Available data -
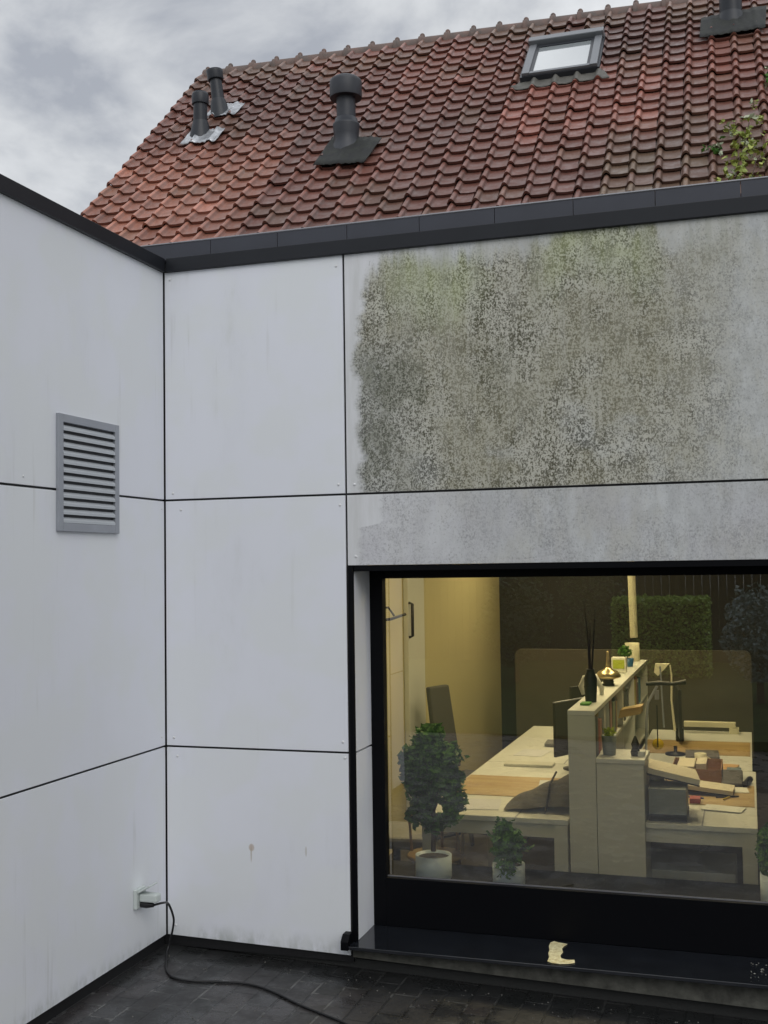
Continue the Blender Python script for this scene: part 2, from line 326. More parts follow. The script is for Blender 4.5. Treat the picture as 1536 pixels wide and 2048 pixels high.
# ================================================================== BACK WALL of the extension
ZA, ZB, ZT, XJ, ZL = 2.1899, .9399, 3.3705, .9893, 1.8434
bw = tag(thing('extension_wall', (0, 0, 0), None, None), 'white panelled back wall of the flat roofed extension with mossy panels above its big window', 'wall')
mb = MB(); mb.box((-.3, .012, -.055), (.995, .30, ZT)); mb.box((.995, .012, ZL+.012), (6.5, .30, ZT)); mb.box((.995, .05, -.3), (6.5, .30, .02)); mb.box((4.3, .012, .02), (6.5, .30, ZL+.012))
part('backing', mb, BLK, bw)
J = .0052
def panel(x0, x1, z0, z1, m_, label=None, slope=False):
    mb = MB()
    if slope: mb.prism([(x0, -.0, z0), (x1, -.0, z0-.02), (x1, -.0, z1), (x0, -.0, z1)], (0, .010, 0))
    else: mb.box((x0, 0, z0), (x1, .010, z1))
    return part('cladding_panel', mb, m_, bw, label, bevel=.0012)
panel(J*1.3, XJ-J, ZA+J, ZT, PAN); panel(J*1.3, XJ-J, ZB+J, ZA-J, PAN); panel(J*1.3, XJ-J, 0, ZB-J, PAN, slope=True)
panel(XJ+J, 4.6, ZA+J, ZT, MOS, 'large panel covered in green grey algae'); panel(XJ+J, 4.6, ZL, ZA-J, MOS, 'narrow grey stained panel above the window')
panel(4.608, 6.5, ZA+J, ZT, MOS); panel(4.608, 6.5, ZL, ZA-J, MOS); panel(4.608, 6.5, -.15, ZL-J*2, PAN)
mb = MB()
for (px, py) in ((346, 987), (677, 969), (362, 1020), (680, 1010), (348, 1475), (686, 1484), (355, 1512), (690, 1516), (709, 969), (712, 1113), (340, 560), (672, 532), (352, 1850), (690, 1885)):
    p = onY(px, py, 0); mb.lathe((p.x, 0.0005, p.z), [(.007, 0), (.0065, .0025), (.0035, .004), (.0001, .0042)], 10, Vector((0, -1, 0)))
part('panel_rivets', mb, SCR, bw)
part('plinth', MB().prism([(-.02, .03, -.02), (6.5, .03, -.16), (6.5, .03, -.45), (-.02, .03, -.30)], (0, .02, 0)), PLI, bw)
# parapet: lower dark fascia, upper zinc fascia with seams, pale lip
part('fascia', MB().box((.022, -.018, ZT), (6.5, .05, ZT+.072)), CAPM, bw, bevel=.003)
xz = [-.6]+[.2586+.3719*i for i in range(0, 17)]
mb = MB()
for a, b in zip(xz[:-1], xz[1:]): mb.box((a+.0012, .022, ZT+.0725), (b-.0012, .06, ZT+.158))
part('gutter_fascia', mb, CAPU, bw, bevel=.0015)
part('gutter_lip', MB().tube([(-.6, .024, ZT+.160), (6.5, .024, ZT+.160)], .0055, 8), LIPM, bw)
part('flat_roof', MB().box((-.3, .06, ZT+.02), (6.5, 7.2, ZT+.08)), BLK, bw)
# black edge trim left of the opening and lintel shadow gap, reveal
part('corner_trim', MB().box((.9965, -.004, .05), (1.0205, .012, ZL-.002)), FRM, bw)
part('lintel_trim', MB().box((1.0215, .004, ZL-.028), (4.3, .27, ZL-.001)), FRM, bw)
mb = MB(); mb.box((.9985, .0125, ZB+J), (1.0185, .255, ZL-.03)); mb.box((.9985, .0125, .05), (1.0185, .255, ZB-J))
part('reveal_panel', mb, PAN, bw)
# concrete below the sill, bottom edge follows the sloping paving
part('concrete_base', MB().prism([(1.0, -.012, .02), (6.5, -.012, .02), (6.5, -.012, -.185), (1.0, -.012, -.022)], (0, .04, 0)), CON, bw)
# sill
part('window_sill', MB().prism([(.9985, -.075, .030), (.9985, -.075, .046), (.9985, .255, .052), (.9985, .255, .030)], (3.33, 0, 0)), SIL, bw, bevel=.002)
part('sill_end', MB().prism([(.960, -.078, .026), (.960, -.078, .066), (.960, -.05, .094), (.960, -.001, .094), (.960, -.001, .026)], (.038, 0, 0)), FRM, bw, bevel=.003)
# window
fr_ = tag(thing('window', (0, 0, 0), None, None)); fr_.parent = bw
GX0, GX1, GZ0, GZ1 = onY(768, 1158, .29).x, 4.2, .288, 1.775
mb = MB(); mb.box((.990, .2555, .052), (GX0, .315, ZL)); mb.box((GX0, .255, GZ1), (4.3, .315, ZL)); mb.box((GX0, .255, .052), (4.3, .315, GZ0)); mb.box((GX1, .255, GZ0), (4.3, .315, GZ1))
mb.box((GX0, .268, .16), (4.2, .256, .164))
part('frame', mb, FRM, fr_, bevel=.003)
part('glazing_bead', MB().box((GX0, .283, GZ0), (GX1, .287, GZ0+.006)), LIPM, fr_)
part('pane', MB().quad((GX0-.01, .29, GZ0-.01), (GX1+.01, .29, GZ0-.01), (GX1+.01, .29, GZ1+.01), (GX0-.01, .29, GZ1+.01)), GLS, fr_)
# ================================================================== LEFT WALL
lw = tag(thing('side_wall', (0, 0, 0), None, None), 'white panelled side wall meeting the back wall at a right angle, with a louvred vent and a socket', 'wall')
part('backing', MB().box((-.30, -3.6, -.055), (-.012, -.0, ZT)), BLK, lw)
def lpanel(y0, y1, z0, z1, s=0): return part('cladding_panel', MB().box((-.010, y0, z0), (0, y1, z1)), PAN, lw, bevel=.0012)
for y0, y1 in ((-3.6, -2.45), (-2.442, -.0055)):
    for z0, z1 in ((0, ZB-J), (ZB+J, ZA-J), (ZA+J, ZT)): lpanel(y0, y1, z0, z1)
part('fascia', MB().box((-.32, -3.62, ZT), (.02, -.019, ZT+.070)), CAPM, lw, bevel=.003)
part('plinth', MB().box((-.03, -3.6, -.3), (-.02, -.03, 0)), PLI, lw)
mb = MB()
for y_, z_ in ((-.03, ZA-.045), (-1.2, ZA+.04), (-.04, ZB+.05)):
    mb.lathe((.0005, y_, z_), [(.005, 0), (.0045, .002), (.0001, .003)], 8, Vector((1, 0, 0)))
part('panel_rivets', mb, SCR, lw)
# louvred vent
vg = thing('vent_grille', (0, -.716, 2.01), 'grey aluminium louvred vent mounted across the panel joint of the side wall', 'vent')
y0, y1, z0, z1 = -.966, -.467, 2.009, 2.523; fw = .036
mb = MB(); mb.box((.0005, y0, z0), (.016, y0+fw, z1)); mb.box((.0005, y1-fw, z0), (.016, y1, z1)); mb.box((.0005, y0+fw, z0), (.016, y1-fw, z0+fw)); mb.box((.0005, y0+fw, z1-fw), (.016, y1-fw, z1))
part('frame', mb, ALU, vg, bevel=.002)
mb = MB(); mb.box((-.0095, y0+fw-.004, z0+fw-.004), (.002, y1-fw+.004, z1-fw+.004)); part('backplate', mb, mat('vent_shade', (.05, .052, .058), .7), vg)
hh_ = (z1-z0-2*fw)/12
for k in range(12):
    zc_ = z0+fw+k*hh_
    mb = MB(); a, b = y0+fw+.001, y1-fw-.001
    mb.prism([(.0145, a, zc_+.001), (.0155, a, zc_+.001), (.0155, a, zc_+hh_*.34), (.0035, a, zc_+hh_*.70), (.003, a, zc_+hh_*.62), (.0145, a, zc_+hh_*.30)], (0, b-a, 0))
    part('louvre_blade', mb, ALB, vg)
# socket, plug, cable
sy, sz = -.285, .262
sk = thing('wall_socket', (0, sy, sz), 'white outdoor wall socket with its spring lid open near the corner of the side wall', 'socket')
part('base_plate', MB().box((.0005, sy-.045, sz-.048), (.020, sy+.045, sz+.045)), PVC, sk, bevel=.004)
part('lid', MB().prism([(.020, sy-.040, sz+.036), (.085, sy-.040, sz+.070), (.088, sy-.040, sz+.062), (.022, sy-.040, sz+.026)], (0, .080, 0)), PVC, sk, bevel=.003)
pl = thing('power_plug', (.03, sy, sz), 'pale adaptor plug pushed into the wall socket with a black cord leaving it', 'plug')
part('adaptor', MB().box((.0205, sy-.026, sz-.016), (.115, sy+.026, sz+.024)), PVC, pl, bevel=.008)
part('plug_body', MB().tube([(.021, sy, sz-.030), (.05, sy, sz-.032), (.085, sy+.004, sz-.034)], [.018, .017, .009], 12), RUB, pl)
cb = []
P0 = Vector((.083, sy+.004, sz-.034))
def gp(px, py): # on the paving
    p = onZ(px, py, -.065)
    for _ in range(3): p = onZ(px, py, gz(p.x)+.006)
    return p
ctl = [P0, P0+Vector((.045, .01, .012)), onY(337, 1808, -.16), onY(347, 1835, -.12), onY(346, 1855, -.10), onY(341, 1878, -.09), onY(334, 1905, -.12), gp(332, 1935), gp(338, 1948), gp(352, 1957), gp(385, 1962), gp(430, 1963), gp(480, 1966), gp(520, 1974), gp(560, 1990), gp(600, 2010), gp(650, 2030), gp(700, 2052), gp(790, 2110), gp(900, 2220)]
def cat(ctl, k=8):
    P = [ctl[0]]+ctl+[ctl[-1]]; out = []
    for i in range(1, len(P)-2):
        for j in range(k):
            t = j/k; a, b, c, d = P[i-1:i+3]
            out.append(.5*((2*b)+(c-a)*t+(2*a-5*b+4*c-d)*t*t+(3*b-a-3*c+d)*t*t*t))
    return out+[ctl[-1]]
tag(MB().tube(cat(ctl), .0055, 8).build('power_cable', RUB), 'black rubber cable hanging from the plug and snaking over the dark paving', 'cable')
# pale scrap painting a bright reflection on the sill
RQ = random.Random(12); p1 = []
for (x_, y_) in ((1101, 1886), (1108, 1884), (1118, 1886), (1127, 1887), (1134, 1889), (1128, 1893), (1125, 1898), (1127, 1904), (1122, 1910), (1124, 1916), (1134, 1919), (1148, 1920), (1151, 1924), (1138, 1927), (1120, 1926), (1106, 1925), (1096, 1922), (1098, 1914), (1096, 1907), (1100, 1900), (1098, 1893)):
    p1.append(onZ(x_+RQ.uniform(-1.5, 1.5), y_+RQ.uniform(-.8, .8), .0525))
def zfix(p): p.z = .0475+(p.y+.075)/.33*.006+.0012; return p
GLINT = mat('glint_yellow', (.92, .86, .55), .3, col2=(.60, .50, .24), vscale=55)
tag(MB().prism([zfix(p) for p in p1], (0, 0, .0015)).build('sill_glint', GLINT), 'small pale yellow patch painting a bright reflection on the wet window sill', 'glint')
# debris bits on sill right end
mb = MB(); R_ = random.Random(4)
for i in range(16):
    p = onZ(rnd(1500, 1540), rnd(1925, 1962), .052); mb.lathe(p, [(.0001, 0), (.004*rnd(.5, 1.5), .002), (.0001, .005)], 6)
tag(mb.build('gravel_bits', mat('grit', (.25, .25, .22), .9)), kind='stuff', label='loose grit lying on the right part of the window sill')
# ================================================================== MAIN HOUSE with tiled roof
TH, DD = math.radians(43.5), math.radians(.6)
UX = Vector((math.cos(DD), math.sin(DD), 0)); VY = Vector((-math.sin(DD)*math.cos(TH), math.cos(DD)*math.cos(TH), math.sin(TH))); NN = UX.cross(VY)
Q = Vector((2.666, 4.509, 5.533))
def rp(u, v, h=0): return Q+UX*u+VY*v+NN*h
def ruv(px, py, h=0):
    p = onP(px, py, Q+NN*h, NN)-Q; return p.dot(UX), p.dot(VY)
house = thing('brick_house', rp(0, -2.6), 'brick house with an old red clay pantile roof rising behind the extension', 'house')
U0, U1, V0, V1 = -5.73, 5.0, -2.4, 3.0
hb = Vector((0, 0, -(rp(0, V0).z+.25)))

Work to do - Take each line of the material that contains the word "from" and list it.

Written reply -
Continue the Blender Python script for this scene: part 2, from line 326. More parts follow. The script is for Blender 4.5. Treat the picture as 1536 pixels wide and 2048 pixels high.
tag(MB().tube(cat(ctl), .0055, 8).build('power_cable', RUB), 'black rubber cable hanging from the plug and snaking over the dark paving', 'cable')